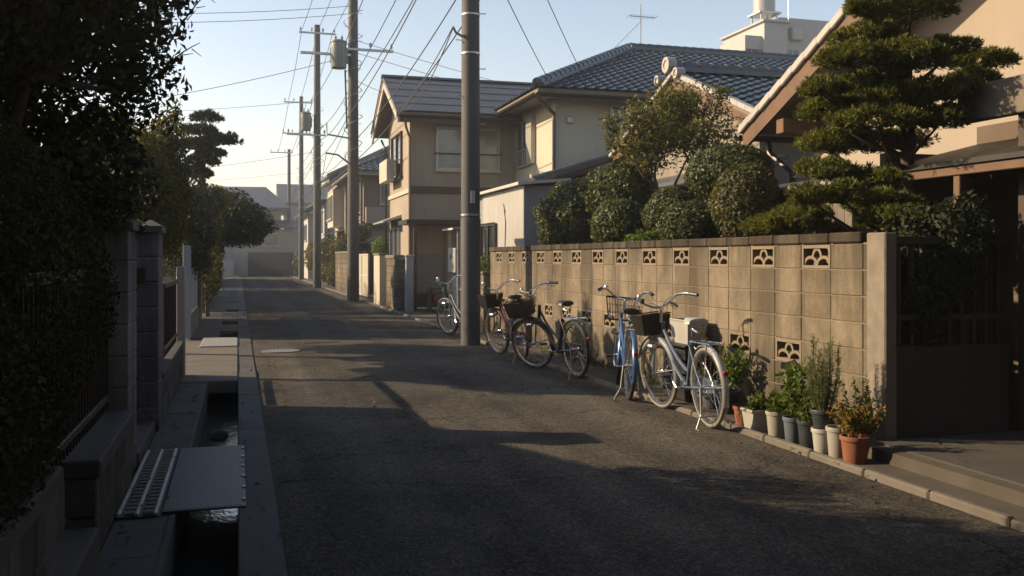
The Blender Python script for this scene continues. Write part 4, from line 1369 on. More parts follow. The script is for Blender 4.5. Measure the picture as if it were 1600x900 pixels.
part("mast", MB().tube([(38.7, 60, 18.7), (38.7, 60, 22)], 0.03, 5), GALV, t)

# ------------------------------------------------------------------ bicycles
PAINT = {}


def paint(nm, col):
    if nm not in PAINT:
        PAINT[nm] = M("paint_" + nm, col, 0.32, 0.25, var=0.18, scale=9, bs=0.02, coat=0.35)
    return PAINT[nm]


def wheel(name, root, cx, X, rim_mat, tyre_mat):
    R = 0.335
    m = MB().lathe([(R - 0.052, -0.013), (R - 0.03, -0.015), (R - 0.028, 0.0), (R - 0.03, 0.015), (R - 0.052, 0.013), (R - 0.056, 0)], 40, (0, 0, 0), 'y', close=True)
    w = part(name, m.xf(X @ Matrix.Translation((cx, 0, R))), rim_mat, root, True)
    ty = []
    for k in range(8):
        a = 2 * math.pi * k / 8
        ty.append((R - 0.018 + 0.018 * math.cos(a), 0.019 * math.sin(a)))
    part("tyre", MB().lathe(ty, 40, (0, 0, 0), 'y', close=True).xf(X @ Matrix.Translation((cx, 0, R))), tyre_mat, w, True)
    sp = MB()
    for k in range(28):
        a = 2 * math.pi * k / 28
        b = a + (0.5 if k % 4 < 2 else -0.5)
        y = 0.03 if k % 2 else -0.03
        sp.tube([(0.022 * math.cos(b), y, 0.022 * math.sin(b)), ((R - 0.05) * math.cos(a), 0, (R - 0.05) * math.sin(a))], 0.0017, 3)
    part("spokes", sp.xf(X @ Matrix.Translation((cx, 0, R))), CHROME, w)
    part("hub", MB().lathe([(0.006, -0.075), (0.012, -0.06), (0.026, -0.035), (0.018, -0.03), (0.018, 0.03), (0.026, 0.035), (0.012, 0.06), (0.006, 0.075)], 10, (0, 0, 0), 'y').xf(X @ Matrix.Translation((cx, 0, R))), CHROME, w, True)
    return w


def mudguard(name, root, cx, X, a0, a1, mat):
    m = MB()
    R = 0.352
    n = 22
    prof = [(-0.026, -0.008), (-0.016, 0.004), (0, 0.008), (0.016, 0.004), (0.026, -0.008)]
    vs = []
    for i in range(n + 1):
        a = rad(a0 + (a1 - a0) * i / n)
        for (y, h) in prof:
            vs.append(((R + h) * math.cos(a), y, (R + h) * math.sin(a)))
    k = len(prof)
    m.add(vs, [(i * k + j, i * k + j + 1, (i + 1) * k + j + 1, (i + 1) * k + j) for i in range(n) for j in range(k - 1)])
    # stays
    am = rad(a0 + (a1 - a0) * (0.85 if a1 > 150 else 0.15))
    for y in (-0.03, 0.03):
        m.tube([(0, y * 1.6, 0), ((R) * math.cos(am), y * 0.8, R * math.sin(am))], 0.003, 4)
    return part(name, m.xf(X @ Matrix.Translation((cx, 0, 0.335))), mat, root, True)


def wire_basket(root, X, mat, x0=0.50, w=0.19, d=0.27, z0=0.74, z1=0.96, solid=False):
    """tapered wire basket with its mesh"""
    b = MB()

    def ringpts(f):
        ww = w * (0.80 + 0.20 * f)
        xa, xb = x0 + 0.035 * (1 - f), x0 + d * (0.86 + 0.14 * f)
        z = z0 + (z1 - z0) * f
        return [(xa, -ww, z), (xb, -ww, z), (xb, ww, z), (xa, ww, z)]
    for f, rr in ((0, 0.004), (0.33, 0.0022), (0.66, 0.0022), (1.0, 0.006)):
        b.tube(ringpts(f), rr, 5, closed=True)
    lo, hi = ringpts(0), ringpts(1)
    for e in range(4):
        n = 13 if e % 2 else 10
        for k in range(n):
            f = k / n
            p = Vector(lo[e]).lerp(Vector(lo[(e + 1) % 4]), f)
            q = Vector(hi[e]).lerp(Vector(hi[(e + 1) % 4]), f)
            b.tube([p, q], 0.0022, 4)
    for k in range(1, 8):
        f = k / 8
        b.tube([Vector(lo[0]).lerp(Vector(lo[1]), f), Vector(lo[3]).lerp(Vector(lo[2]), f)], 0.0022, 4)
    ob = part("basket", b.xf(X), mat, root)
    if solid:
        s = MB()
        a0, a1 = ringpts(0.02), ringpts(0.94)
        inn = [tuple(Vector(p)) for p in a0] + [tuple(Vector(p)) for p in a1]
        s.add(inn, [(3, 2, 1, 0), (0, 1, 5, 4), (1, 2, 6, 5), (2, 3, 7, 6), (3, 0, 4, 7)])
        part("liner", s.xf(X), BLACKP, ob)
    else:
        part("base_plate", MB().box(x0 + 0.04, -w * 0.78, z0 - 0.004, x0 + d * 0.84, w * 0.78, z0 - 0.001).xf(X), mat, ob)
    return ob


def bicycle(label, rear, yaw_deg, lean, steer, frame_c, basket=None, saddle_m=None, guard=None, tyre_m=None, rack=True, rim=None):
    """utility bicycle, local frame: +x forward, rear axle over the origin"""
    t = thing("bicycle", label, "bicycle", (rear[0], rear[1], rear[2] if len(rear) > 2 else 0.006), "bicycles parked along the block wall", world=False, rot=(lean, 0, rad(yaw_deg)))
    I = Matrix.Identity(4)
    fx = 1.06
    hx, hz = 0.93, 0.80                            # head tube top
    S = Matrix.Translation((hx + 0.045, 0, 0)) @ Matrix.Rotation(steer, 4, Vector((-0.3, 0, 1)).normalized()) @ Matrix.Translation((-(hx + 0.045), 0, 0))
    guard = guard or CHROME
    rim = rim or CHROME
    tyre_m = tyre_m or RUBBER
    saddle_m = saddle_m or BLACKP
    bb = (0.44, 0, 0.28)
    f = MB()
    f.tube([bb, (0.30, 0, 0.70)], 0.017, 8)                                                        # seat tube
    f.tube([(0.27, 0, 0.74), (0.255, 0, 0.83)], 0.012, 8)                                          # seat post
    f.tube([(hx, 0, hz + 0.02), (hx + 0.045, 0, hz - 0.17)], 0.021, 8)                             # head tube
    f.tube(curved((hx + 0.012, 0, hz - 0.04), (0.405, 0, 0.42), (0, 0, -0.05)), 0.016, 8)          # upper tube
    f.tube(curved((hx + 0.038, 0, hz - 0.14), bb, (0, 0, -0.035)), 0.018, 8)                       # down tube
    for y in (-0.055, 0.055):
        f.tube([(bb[0], y * 0.5, bb[2]), (0.2, y, 0.31), (0, y, 0.335)], 0.009, 6)
        f.tube([(0.31, y * 0.35, 0.66), (0.1, y, 0.45), (0, y, 0.335)], 0.008, 6)
    f.lathe([(0.024, -0.04), (0.024, 0.04)], 12, bb, 'y')
    part("frame", f, frame_c, t, True)
    fk = MB()
    fk.tube([(hx + 0.05, 0, hz - 0.18), (hx + 0.056, 0, hz - 0.205)], 0.02, 8)
    for y in (-0.055, 0.055):
        fk.tube([(hx + 0.052, y * 0.4, hz - 0.2), (hx + 0.062, y, hz - 0.23), (hx + 0.085, y, 0.48), (fx, y, 0.335)], 0.011, 6)
    part("fork", fk.xf(S), frame_c, t, True)
    wheel("front_wheel", t, fx, S, rim, tyre_m)
    wheel("rear_wheel", t, 0.0, I, rim, tyre_m)
    mudguard("front_mudguard", t, fx, S, 28, 195, guard)
    mudguard("rear_mudguard", t, 0.0, I, -8, 175, guard) if False else mudguard("rear_mudguard", t, 0.0, I, 20, 200, guard)
    h = MB()
    h.tube([(hx - 0.002, 0, hz + 0.02), (hx - 0.03, 0, hz + 0.13), (hx - 0.02, 0, hz + 0.16)], 0.013, 8)
    pts = []
    for s in (-1, 1):
        pp = [(hx - 0.02, 0, hz + 0.16), (hx + 0.005, s * 0.06, hz + 0.165), (hx + 0.03, s * 0.13, hz + 0.20), (hx + 0.01, s * 0.20, hz + 0.255), (hx - 0.06, s * 0.255, hz + 0.265), (hx - 0.20, s * 0.285, hz + 0.25)]
        h.tube(pp, 0.011, 8)
    hb = part("handlebar", h.xf(S), CHROME, t, True)
    for s in (-1, 1):
        part("grip", MB().tube([(hx - 0.10, s * 0.265, hz + 0.262), (hx - 0.215, s * 0.288, hz + 0.248)], 0.017, 8).xf(S), BLACKP, hb, True)
        part("brake_lever", MB().tube([(hx - 0.055, s * 0.25, hz + 0.262), (hx - 0.06, s * 0.27, hz + 0.235), (hx - 0.16, s * 0.30, hz + 0.205)], 0.006, 5).xf(S), CHROME, hb)
        part("brake_cable", MB().tube(curved((hx - 0.05, s * 0.25, hz + 0.262), (hx + 0.03, s * 0.02, hz - 0.1), (0.16, 0, 0.09), 8), 0.0035, 4).xf(S), CABLE, hb)
    part("bell", MB().lathe([(0.026, 0), (0.026, 0.008), (0.018, 0.024), (0, 0.03)], 10, (hx - 0.03, 0.215, hz + 0.275)).xf(S), CHROME, hb, True)
    lamp = MB().lathe([(0, -0.05), (0.028, -0.045), (0.036, 0.0), (0.036, 0.02), (0, 0.022)], 12, (fx - 0.08, 0.09, 0.60), 'x').xf(S)
    part("front_lamp", lamp, CHROME, t, True)
    # saddle: wide at the back, narrow nose
    sd = MB()
    vs = []
    st = [(-0.13, 0.03, 0.0), (-0.12, 0.085, 0.012), (-0.07, 0.105, 0.018), (0.0, 0.075, 0.012), (0.07, 0.035, 0.010), (0.135, 0.022, 0.004), (0.145, 0.008, 0.0)]
    for (x, wd, up) in st:
        for k in range(9):
            a = math.pi * k / 8
            vs.append((0.255 + x, wd * math.cos(a), 0.845 + up + 0.045 * math.sin(a) ** 0.7))
        for k in range(3):
            vs.append((0.255 + x, wd * (-0.6 + 0.6 * k), 0.838 + up))
    n = 12
    fs = [(i * n + k, i * n + (k + 1) % n, (i + 1) * n + (k + 1) % n, (i + 1) * n + k) for i in range(len(st) - 1) for k in range(n)]
    fs += [tuple(range(n)), tuple((len(st) - 1) * n + k for k in range(n - 1, -1, -1))]
    sd.add(vs, fs)
    sdo = part("saddle", sd, saddle_m, t, True)
    spn = MB()
    for y in (-0.05, 0.05):
        pts = [(0.17 + 0.018 * math.cos(k * 0.9), y + 0.018 * math.sin(k * 0.9), 0.78 + k * 0.0026) for k in range(26)]
        spn.tube(pts, 0.003, 4)
    spn.tube([(0.15, 0, 0.78), (0.28, 0, 0.80)], 0.012, 6)
    part("springs", spn, CHROME, sdo)
    if rack:
        r = MB()
        r.tube([(0.22, -0.05, 0.70), (-0.22, -0.065, 0.715), (-0.26, 0, 0.715), (-0.22, 0.065, 0.715), (0.22, 0.05, 0.70)], 0.006, 6)
        for x in (-0.15, -0.05, 0.05, 0.14):
            r.tube([(x, -0.064, 0.712), (x, 0.064, 0.712)], 0.004, 5)
        for y in (-0.06, 0.06):
            r.tube([(-0.16, y, 0.713), (-0.02, y * 1.1, 0.345)], 0.005, 5)
        part("rear_rack", r, CHROME, t)
    refl = MB().lathe([(0, -0.016), (0.021, -0.013), (0.024, 0.0), (0.024, 0.012), (0, 0.014)], 12, (-0.352, 0, 0.49), 'x')
    part("reflector", refl, M("red_reflector", (0.32, 0.012, 0.012), 0.2, var=0.1, bs=0.05), t, True)
    cg = MB()
    pr = []
    for k in range(9):
        a = rad(90 + 22.5 * k)
        pr.append((0.0 + 0.05 * math.cos(a), 0.335 + 0.05 * math.sin(a)))
    for k in range(9):
        a = rad(-90 + 22.5 * k)
        pr.append((0.44 + 0.105 * math.cos(a), 0.28 + 0.105 * math.sin(a)))
    cg.prism([(x, -0.062, z) for x, z in pr], (0, -0.022, 0))
    part("chain_case", cg, frame_c if guard is not CHROME else CHROME, t)
    ck = MB()
    ck.tube([(0.44, -0.1, 0.28), (0.44, 0.1, 0.28)], 0.009, 6)
    ck.tube([(0.44, -0.10, 0.28), (0.30, -0.105, 0.19)], 0.009, 6)
    ck.tube([(0.44, 0.10, 0.28), (0.58, 0.105, 0.37)], 0.009, 6)
    cr = part("crank", ck, CHROME, t)
    for (x, y, z) in ((0.30, -0.15, 0.19), (0.58, 0.15, 0.37)):
        part("pedal", MB().cbox(x - 0.045, y - 0.04, z - 0.012, x + 0.045, y + 0.04, z + 0.012, 0.004), BLACKP, cr)
    ks = MB()
    for s in (-1, 1):
        ks.tube([(0.0, s * 0.07, 0.335), (-0.04, s * 0.09, 0.12), (-0.07, s * 0.15, 0.008), (-0.13, s * 0.15, 0.004)], 0.008, 6)
    ks.tube([(-0.05, -0.11, 0.10), (-0.05, 0.11, 0.10)], 0.005, 5)
    part("kickstand", ks, M("worn_steel", (0.30, 0.30, 0.30), 0.5, 0.7, var=0.3, scale=12, bs=0.05), t)
    if basket == 'wire':
        wire_basket(t, S, DKMETAL, hx + 0.09, 0.21, 0.32, 0.72, 0.97)
    elif basket == 'black':
        wire_basket(t, S, BLACKP, hx + 0.075, 0.155, 0.23, 0.70, 0.89, True)
    elif basket == 'shallow':
        wire_basket(t, S, BLACKP, hx + 0.09, 0.18, 0.26, 0.70, 0.90, True)
    return t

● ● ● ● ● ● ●

> **Given task**
Without the pictures, please reproduce each line of the listing above exactly, from the first one through the line bearing "return PAINT[nm]".

> **Answer to the problem**
The Blender Python script for this scene continues. Write part 4, from line 1369 on. More parts follow. The script is for Blender 4.5. Measure the picture as if it were 1600x900 pixels.
part("mast", MB().tube([(38.7, 60, 18.7), (38.7, 60, 22)], 0.03, 5), GALV, t)

# ------------------------------------------------------------------ bicycles
PAINT = {}


def paint(nm, col):
    if nm not in PAINT:
        PAINT[nm] = M("paint_" + nm, col, 0.32, 0.25, var=0.18, scale=9, bs=0.02, coat=0.35)
    return PAINT[nm]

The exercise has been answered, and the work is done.